The restoration report of the Scala Santa
According to an ancient tradition of St. Helena, the mother of the Roman emperor Constantine (280-337), transported from Jerusalem to Rome the staircase of Pontius Pilate’s Praetorian Palace, which Jesus Christ climbed for the Good Friday trial. This staircase permitted access from the piazza to the first floor of the ancient Patriarchium, the residence of the popes until the Middle Ages. Pope Sixtus V decided to demolish this heterogeneous complex of buildings in the Renaissance period, no longer in use, after the pontificates transferred to the Vatican. He also decided to construct a new sanctuary that includes the Holy Stairs and the Sancta Sanctorum (the private chapel of the popes), which are the only spared vestiges of the ancient papal residence. Domenico Fontana, the architect, between 1586 and 1589, placed the Holy Stairs at the center of the new architectural complex and in front of the chapel of the Sancta Sanctorum. He conveys that the Holy Stairs were disassembled and relocated in a single night and arranged from the top so the workers would not be trampled during the assignment.
The present building of the sanctuary is divided into a series of environments that create a sort of mysticaldevotional path for the use of the faithful (fig. 1).
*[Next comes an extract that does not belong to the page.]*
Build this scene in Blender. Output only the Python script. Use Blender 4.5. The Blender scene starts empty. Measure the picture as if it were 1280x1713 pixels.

Two staircases on each side flank the Holy Stairs, and two rectangular chapels on the upper level are placed on either side of the Sancta Sanctorum. The itinerary was meant to be decorated according to a sort of Biblia pauperum for welcoming pilgrims and to allow the pilgrims to recover the stories of the Old and New Testaments in the main environments of the three central stairways. For this undertaking, the two artists Cesare Nebbia and Giovanni Guerra, already active in several Roman painting cycles, were site managers, and they coordinated about forty painters and decorators.
The recent restoration campaign of the decorations of the Sistine environments started in 2004 and concluded in March 2020. The Restoration Laboratory of Painting of the Vatican Museums executed the campaign, and the Patrons of the Arts of the Vatican Museums financed it. The restorers solved numerous conservation issues and resolved the correct legibility of the frescos. This work made it possible to understand the complex organization of the Sistine construction and to formulate new attributional hypotheses for the frescoes. The restorers identified the personalities of such well-known painters as Giovanni Baglione, Paul Bril, Baldasarre Croce, Giovanni, and Cherubino Alberti, Ferraù Fenzoni, Andrea Lilio, Prospero Orsi, and Giovan Battista Ricci, as well as many others.
The restoration brought to light many pieces of sixteenth-century painting and decoration concealed by subsequent and improper restoration and maintenance work to fully restore a coherent and homogenous reading of the entire cycle that rediscovered the correct relationship between figure scenes and decorative apparatus (figs. 3-6). Thus, the art-historical value of this great undertaking by Nebbia and Guerra is the last and extreme chapter of late Roman Mannerism. Some passages already hint at elements heralding the advent of the radical changes that the painters of the new century would soon introduce, which the restorers fully recovered.